Opportunity for all, justice, brotherhood, discrimination against none. We'll help you: you make it, you will lift us all! And we will work with you to make it as a community. We are not there yet, but we can be. Now is not the time to be complacent. Now is not the time to pat each other on the back and say 'boy oh boy you see how that Dow Jones is doing.' Now is the time to lock arms and go forward even stronger and harder than before and use this moment. We can do better. We are cheating ourselves if we say 'this is all we can do.' We are cheating ourselves if we are saying 'this is the best we can be, we've done it, this is America at its best.'

This is not America at its best. This is not America at its best. We can do more.

Langston Hughes wrote a beautiful poem, I just want to read you a couple of paragraphs from it, Let America be America Again.
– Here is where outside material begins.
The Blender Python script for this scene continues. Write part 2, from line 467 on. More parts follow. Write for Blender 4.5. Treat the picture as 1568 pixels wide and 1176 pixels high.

Let America be America again, let America be the dream the dreamers dreamed, let it be that great strong land of love where opportunity is real and life is free, a quality is in the air we breath. I am the poor white, fooled and pushed apart, I am the Negro bearing slavery scars, I am the red man driven from the land, I am the immigrant clutching the hope I seek, I am the worker sold to the machine, I am the people worried, hungry, mean, hungry yet today, despite the dream, I am the man who never got ahead, a dream still beckoning to me. Oh let America be America again, the land that has never been yet and yet must be.

That is our charge - together we can do it.